Introduction
Les livres et les thèses : que de vertueux supports pour transmettre la connaissance ! Mais attention, encore faut-il, une fois de plus, être parfaitement conscient, à tout instant de la lecture, du contexte dans lequel le document a été écrit. Il faut tout considérer : la localisation temporelle et géographique, le milieu culturel, les objectifs de l’auteur, etc. Sans ça, le risque est grand de considérer le contenu comme étant universel et intemporel. Vous noterez que la documentation est bien liée à l’histoire. C’est bien souvent elle qui permet de la transmettre par les livres et tout autre support, aujourd’hui éventuellement numérique.
L’exemple du gazogène.
Dans le contexte des loisirs techniques, une machine très répandue est, apparement, la victime parfaite de la non recontextualisation, probablement engendrée par la documentation et le mimétisme technologique. Il s’agit du gazogène. Le mot “gazogène” dans la catégorie “images” d’un moteur de recherche démontre immédiatement la circulation indéniable de plans périmés de bientôt 100 ans. On regrette l’absence de plans de gazogène “high tech”.
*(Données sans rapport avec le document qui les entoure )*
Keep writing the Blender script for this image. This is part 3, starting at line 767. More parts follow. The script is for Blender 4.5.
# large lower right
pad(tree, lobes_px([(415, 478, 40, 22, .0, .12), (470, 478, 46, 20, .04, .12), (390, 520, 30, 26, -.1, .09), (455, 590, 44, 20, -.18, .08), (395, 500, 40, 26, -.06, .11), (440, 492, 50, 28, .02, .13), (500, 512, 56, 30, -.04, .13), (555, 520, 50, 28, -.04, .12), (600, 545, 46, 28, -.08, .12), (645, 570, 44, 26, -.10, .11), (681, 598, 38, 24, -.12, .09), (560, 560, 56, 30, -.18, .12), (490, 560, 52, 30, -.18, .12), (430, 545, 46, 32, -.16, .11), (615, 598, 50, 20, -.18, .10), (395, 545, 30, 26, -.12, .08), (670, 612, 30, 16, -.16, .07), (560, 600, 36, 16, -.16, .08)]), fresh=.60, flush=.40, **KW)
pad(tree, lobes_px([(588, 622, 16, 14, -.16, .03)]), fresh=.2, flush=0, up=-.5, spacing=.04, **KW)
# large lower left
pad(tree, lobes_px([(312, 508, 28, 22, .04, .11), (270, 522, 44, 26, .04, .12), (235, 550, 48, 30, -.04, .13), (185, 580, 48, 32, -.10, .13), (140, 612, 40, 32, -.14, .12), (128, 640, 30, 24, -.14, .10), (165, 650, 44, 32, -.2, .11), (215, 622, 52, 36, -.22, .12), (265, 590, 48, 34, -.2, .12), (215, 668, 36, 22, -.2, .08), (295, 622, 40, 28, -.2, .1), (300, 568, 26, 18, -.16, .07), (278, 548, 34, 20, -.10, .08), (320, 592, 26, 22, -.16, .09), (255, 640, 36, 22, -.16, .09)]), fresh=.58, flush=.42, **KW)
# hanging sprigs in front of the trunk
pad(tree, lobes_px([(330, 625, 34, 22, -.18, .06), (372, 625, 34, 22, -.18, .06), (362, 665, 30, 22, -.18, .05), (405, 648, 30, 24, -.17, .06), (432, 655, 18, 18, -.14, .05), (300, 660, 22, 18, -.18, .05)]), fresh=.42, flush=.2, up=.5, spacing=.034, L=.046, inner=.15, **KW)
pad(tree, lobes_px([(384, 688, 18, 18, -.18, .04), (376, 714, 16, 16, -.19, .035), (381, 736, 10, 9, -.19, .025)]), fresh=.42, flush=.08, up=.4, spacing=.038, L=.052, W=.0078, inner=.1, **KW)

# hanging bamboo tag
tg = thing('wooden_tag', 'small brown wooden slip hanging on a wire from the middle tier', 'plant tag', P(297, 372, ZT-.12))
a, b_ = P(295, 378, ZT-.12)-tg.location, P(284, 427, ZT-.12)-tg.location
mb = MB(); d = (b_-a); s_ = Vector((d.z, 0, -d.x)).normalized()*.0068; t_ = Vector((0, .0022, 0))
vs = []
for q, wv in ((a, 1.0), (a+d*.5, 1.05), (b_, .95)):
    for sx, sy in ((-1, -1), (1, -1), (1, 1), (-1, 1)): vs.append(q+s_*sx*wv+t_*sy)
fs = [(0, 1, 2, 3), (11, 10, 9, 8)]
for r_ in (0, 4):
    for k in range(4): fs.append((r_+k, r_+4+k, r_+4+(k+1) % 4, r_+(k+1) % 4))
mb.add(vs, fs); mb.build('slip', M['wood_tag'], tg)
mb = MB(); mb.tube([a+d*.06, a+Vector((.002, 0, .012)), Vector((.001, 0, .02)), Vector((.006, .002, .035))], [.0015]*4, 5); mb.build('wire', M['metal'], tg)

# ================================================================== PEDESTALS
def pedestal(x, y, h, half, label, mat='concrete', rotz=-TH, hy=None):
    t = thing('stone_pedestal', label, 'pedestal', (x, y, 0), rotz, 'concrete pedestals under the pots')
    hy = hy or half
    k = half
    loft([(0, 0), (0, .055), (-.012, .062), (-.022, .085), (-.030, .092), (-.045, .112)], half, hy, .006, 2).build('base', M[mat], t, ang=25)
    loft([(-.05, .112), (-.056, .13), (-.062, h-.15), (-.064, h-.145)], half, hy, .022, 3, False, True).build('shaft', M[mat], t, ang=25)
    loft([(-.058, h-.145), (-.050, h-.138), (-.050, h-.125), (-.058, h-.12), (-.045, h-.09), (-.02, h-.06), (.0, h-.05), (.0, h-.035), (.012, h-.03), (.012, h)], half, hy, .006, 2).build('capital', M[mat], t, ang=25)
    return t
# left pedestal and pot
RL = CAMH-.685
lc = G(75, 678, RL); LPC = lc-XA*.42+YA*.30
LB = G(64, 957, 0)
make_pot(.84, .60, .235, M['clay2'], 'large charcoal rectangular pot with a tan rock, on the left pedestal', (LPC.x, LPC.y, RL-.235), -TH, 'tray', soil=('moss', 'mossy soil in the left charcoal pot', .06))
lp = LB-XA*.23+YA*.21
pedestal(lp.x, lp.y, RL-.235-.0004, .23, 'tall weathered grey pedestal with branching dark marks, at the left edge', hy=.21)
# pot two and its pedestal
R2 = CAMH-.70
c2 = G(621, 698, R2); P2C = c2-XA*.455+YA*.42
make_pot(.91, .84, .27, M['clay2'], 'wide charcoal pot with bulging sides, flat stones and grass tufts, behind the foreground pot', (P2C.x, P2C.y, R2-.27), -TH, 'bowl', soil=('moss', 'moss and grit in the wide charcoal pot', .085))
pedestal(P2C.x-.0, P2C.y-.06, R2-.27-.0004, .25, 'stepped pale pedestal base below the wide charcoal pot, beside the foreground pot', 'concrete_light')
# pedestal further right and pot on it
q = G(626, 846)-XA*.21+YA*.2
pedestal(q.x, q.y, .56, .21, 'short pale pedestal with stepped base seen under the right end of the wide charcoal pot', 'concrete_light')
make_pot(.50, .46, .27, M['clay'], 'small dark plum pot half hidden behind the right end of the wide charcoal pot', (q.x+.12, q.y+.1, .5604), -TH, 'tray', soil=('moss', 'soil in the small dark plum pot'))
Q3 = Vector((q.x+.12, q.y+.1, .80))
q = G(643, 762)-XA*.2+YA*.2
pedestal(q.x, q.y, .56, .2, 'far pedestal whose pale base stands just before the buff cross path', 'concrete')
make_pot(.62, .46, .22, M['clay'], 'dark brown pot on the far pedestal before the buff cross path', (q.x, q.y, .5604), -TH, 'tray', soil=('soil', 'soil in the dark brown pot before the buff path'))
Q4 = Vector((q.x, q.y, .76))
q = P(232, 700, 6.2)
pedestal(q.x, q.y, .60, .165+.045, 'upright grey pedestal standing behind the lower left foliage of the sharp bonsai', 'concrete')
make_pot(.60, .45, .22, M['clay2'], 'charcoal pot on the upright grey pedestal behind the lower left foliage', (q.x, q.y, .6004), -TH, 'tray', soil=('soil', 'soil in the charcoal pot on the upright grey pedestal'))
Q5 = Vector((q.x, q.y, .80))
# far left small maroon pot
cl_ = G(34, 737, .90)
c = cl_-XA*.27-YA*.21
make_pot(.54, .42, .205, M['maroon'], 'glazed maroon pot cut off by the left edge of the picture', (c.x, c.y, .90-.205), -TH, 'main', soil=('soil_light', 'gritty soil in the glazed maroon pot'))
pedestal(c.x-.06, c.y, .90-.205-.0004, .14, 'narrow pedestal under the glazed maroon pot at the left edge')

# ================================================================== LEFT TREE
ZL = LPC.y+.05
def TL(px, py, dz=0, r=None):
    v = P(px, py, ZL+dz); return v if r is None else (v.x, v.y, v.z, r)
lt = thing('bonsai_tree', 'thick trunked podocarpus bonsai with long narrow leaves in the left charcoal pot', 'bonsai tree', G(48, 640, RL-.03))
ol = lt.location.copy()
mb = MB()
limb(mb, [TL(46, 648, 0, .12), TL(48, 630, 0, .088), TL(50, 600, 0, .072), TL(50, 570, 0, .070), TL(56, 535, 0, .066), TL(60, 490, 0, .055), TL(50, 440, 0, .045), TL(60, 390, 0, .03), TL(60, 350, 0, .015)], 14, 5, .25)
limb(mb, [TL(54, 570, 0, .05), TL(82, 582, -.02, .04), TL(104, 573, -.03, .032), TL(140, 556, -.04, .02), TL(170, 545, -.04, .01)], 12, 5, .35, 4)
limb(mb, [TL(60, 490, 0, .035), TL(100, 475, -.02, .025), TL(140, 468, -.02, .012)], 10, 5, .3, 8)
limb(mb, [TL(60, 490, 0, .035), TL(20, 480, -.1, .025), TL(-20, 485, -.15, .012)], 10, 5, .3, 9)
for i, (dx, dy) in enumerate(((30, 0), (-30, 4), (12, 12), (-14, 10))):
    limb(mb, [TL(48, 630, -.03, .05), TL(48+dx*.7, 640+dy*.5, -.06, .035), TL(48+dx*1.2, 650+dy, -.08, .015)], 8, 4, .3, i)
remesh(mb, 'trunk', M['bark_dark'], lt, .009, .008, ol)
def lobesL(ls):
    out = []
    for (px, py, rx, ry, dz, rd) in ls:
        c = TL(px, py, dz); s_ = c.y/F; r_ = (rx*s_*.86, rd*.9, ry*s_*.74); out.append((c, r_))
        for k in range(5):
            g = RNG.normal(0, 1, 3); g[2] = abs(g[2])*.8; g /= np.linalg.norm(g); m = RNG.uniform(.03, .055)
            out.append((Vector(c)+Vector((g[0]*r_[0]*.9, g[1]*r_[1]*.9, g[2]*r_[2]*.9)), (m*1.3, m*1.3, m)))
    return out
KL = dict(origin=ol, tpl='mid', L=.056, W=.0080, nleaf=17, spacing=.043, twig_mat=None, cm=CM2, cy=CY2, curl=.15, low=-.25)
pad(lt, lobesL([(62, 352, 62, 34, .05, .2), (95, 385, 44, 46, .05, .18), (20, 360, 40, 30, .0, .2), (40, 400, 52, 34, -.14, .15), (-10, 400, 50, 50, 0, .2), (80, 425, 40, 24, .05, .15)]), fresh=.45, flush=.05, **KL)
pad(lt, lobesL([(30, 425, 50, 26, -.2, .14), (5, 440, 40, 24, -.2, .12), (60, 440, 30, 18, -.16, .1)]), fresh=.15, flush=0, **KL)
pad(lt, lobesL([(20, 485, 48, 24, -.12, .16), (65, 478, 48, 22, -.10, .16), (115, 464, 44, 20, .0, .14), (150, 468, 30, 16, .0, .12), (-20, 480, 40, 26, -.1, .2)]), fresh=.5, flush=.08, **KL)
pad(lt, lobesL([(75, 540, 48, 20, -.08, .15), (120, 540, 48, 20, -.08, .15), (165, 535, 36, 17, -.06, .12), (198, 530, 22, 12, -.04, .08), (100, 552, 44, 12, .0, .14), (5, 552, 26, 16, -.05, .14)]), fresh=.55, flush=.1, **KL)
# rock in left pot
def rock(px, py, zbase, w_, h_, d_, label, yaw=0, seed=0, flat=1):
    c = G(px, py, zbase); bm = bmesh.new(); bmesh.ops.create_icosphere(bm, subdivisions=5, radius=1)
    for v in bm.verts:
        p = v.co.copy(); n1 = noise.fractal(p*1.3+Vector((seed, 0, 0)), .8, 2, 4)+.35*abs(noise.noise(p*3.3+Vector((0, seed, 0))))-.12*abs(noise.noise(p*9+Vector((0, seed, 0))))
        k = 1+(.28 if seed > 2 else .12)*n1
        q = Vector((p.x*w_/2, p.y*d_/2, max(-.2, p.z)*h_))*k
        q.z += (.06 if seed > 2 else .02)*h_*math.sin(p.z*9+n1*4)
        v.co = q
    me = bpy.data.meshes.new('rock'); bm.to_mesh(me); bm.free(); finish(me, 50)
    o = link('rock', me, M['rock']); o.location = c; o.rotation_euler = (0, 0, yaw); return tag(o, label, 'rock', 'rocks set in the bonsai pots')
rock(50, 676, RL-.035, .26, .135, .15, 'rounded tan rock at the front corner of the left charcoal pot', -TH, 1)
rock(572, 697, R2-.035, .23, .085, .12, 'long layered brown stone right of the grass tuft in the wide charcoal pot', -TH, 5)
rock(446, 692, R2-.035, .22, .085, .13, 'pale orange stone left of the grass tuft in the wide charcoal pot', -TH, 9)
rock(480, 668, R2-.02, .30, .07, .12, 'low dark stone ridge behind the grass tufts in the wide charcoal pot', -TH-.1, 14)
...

Le gazogène est une machine inventée en 1920 par George Imbert qui permet de créer un gaz inflammable à partir d’un combustible solide, notamment bois ou charbon. Il fut utilisé pendant la seconde guerre mondiale par la population civile, lorsque le pétrole vint à manquer, pour faire fonctionner les véhicules. Il est actuellement toujours utilisé en Corée du nord du fait de l’embargo sur le pétrole.
Malheureusement, la grande communauté mondiale de bricoleurs de gazogènes ne parvient pas à produire d’améliorations “poussées” autres qu’esthétiques sur les véhicules équipés de ce système.
On peut effectivement constater, sur les forums de passionnés de gazogène, et dans leurs vidéos visibles sur le net, que les plans ancestraux des années 20 circulent encore massivement ! Après tout « un gazogène c’est comme ça qu’on le fait, non ? » Puisque c’est écrit sur les plans …
L’utilisation d’un gazogène ancien est laborieuse et souvent critiquée, à juste titre, à cause de ses principaux défauts, à savoir :
- Le ralenti moteur doit être très élevé pour maintenir la production régulière de gaz.
- Le démarrage du gazogène est long et laborieux (allumage manuel, attente à l’extérieur du véhicule, etc.)
- La gestion de la richesse du mélange air/gaz est, elle aussi laborieuse, elle se fait à la main avec un petit levier que l’on doit souvent manœuvrer dans l’habitacle.
- Etc.
Il est parfaitement regrettable d’entendre ces phrases comme étant des fatalités imputables au gazogène, à l’ère où l’on envoie des rovers sur Mars réalisant des analyses automatiquement tout en nous les transmettant à des distances intersidérales. Ces défauts du gazogène sont ceux d’une conception brute et primitive d’un temps où il n’y avait ni électronique, ni moyen d’acquérir des composants technologiques peu coûteux qui permettraient d’éliminer ces défauts.
Il serait appréciable d’entendre par exemple :
- pour régulariser le ralenti moteur, nous pouvons stocker le gaz sur le court terme avec une turbine centrifuge entraînée par le moteur et alimentant un réservoir tampon
- l’automatisation du démarrage peut se faire avec quelques capteurs, et actionneurs divers
- la gestion de la richesse peut se faire automatiquement avec des servo-vannes après avoir étudié sur un prototype instrumenté, le comportement du moteur+gazogène
- etc.
Les automaticiens et techniciens qui liront cette partie auront déjà, j’en suis sûr, en prenant rapidement connaissance du fonctionnement d’un gazogène, beaucoup d’idées pour actualiser ce procédé ! S’il ne l’a pas été jusqu’à maintenant, c’est parce que le gazogène (en locomotion) est très exclu du contexte économico-industriel, en raison de l’utilisation massive du pétrole. Ainsi, aucun investissement en très hautes technologies et matière grise n’a été affecté à la problématique du gazogène pour véhicule.
Conclusion
La documentation photographie l’histoire et incite les personnes à copier les systèmes contenus dans les livres sans les décontextualiser/recontextualiser. Nous devons être conscients des différences contextuelles historiques qui ont été la cause de la constitution des machines ainsi dessinées dans les livres. On peut aussi se poser la question de savoir s’il n’existe pas un mimétisme dans la manière de structurer les livres et documents qui traitent des mêmes sujets.